==== Data section ====
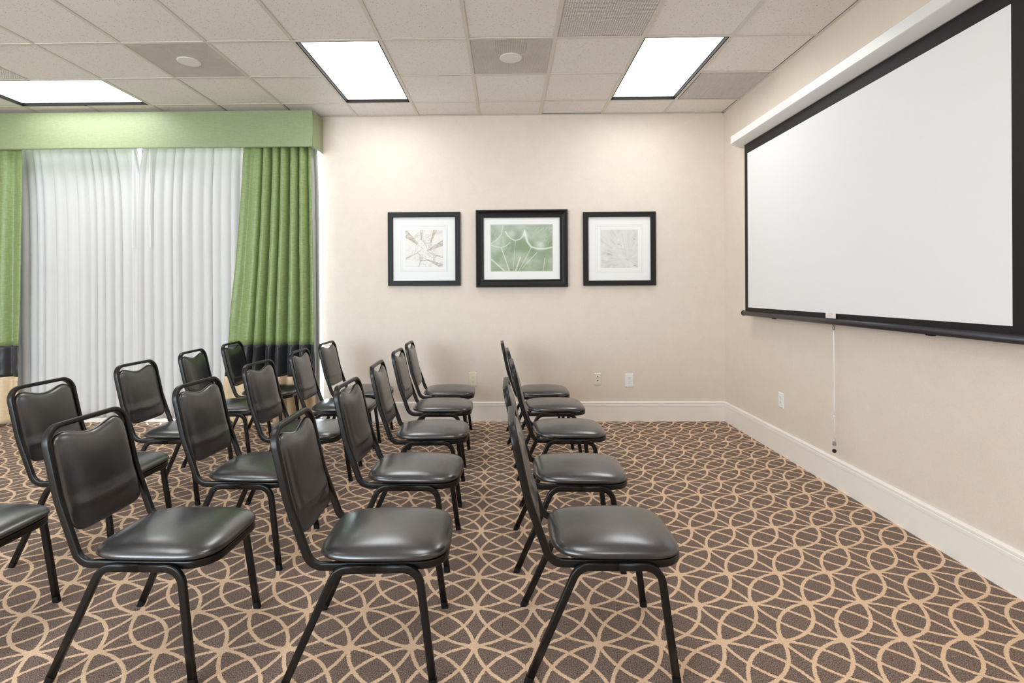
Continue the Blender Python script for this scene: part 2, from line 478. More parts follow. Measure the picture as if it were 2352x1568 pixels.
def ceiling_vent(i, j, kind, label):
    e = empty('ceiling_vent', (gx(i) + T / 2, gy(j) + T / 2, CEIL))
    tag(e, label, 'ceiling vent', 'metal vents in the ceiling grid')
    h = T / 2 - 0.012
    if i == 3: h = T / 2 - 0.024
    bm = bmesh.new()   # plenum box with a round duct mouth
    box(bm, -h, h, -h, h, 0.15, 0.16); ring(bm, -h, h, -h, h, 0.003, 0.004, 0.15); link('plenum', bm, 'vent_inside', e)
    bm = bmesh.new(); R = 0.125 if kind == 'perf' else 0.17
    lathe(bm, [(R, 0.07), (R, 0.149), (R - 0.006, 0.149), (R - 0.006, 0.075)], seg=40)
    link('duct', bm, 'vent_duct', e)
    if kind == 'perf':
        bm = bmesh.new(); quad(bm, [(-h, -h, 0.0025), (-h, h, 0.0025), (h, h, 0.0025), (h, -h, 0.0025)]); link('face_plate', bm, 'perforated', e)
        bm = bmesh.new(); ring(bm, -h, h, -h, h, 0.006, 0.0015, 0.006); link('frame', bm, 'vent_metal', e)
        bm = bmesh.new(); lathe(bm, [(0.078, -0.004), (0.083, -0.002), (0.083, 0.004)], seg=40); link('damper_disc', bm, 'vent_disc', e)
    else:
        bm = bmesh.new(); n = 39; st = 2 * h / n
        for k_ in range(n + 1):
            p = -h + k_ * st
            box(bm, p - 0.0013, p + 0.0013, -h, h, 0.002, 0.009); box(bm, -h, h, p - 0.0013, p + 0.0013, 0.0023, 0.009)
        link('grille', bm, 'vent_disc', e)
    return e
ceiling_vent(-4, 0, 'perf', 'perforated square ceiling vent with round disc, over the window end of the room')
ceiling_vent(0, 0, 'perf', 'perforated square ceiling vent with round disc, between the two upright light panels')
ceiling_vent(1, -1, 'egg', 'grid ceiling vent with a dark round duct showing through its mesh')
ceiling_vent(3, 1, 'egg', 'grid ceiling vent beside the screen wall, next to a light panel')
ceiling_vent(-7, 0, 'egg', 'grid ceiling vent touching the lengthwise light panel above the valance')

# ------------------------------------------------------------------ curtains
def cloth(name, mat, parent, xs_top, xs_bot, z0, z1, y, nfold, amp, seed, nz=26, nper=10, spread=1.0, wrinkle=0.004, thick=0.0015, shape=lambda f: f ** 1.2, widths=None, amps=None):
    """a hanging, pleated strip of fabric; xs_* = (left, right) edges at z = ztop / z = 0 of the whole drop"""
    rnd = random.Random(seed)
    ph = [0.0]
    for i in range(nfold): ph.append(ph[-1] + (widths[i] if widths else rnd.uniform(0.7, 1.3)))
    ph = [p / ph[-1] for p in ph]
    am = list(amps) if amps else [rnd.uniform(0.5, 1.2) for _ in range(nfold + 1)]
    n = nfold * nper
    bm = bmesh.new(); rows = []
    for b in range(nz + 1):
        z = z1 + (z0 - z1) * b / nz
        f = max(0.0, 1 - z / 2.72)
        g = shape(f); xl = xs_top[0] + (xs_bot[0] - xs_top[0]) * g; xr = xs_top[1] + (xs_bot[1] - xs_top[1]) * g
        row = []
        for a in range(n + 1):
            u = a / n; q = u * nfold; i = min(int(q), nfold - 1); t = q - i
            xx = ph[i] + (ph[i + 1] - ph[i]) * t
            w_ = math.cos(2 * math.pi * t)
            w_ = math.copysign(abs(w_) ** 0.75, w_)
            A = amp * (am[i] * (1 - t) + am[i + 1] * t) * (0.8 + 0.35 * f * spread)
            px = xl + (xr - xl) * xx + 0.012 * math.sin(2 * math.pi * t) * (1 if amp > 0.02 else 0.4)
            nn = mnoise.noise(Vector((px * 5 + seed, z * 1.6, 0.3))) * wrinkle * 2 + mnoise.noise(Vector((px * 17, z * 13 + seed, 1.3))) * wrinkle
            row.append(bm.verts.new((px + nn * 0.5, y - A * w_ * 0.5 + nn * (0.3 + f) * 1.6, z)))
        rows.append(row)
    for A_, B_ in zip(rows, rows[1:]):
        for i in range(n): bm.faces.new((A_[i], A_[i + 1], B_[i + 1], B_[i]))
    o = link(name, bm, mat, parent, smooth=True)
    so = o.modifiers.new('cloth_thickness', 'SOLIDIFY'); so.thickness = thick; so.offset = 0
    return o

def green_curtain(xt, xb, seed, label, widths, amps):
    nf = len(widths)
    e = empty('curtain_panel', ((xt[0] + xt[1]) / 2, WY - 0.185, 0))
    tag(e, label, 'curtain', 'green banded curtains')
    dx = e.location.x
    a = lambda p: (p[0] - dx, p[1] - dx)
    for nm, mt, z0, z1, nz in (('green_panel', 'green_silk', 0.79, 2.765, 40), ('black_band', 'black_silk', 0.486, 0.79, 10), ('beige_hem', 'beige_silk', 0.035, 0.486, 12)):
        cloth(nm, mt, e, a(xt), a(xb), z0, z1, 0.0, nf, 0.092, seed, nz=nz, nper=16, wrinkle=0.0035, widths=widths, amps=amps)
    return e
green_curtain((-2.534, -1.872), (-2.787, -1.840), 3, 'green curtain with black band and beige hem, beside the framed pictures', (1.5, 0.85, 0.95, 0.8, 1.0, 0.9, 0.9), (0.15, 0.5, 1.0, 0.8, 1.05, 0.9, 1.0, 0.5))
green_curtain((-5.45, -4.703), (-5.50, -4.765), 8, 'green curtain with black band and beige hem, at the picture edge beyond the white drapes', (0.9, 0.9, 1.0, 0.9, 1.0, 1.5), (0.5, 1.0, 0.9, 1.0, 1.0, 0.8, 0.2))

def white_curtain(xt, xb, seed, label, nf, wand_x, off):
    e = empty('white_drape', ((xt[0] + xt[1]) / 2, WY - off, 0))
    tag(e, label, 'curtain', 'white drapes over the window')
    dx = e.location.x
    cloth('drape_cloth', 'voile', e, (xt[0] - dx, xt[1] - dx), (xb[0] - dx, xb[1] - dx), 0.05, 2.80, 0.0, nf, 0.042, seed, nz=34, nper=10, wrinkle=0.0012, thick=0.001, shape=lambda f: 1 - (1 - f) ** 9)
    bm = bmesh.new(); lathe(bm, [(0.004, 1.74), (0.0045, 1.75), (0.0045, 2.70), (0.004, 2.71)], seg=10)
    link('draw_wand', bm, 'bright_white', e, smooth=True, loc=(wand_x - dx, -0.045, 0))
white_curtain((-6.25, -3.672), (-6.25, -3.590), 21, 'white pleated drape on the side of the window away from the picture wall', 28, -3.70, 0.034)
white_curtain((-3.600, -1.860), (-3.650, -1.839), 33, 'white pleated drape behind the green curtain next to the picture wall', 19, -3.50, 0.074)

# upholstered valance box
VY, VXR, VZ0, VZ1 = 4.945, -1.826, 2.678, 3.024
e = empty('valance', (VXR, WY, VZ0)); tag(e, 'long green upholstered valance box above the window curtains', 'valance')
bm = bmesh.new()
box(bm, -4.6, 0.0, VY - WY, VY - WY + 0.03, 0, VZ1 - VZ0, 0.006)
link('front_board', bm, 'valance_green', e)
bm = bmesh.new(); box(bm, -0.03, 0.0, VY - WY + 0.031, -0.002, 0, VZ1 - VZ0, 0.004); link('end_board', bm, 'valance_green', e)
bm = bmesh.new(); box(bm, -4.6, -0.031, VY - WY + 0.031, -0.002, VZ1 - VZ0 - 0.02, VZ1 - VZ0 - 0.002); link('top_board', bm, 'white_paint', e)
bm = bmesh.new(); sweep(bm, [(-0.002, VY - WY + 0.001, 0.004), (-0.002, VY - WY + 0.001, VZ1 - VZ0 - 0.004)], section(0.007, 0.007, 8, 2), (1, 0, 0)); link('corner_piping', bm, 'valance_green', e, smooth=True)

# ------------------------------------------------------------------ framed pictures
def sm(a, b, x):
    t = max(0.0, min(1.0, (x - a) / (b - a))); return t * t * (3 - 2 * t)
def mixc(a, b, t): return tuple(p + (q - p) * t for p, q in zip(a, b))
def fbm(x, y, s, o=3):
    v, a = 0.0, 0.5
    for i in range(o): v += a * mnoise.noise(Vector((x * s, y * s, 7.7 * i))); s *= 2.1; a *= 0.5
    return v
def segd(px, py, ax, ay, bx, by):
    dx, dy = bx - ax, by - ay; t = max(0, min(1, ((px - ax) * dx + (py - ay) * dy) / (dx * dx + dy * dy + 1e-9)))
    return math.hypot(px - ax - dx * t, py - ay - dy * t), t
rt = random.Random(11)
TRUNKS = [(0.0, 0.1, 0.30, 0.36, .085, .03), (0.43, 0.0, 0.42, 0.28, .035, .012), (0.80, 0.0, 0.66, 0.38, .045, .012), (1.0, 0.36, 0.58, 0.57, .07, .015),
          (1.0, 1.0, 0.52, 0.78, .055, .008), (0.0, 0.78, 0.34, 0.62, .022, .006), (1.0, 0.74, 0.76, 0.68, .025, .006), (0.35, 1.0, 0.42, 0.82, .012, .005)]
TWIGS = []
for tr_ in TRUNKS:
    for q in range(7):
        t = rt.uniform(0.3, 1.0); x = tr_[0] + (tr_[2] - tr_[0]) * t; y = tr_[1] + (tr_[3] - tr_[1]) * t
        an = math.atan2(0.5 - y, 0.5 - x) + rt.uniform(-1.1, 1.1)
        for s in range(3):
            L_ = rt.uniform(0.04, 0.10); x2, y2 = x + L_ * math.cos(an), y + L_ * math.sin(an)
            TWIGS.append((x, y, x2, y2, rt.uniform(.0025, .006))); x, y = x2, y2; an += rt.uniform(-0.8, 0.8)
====
Among the lines of the data, identify those with the word "from". Copy each of them.

Continue the Blender Python script for this scene: part 2, from line 478. More parts follow. Measure the picture as if it were 2352x1568 pixels.
white_curtain((-6.25, -3.672), (-6.25, -3.590), 21, 'white pleated drape on the side of the window away from the picture wall', 28, -3.70, 0.034)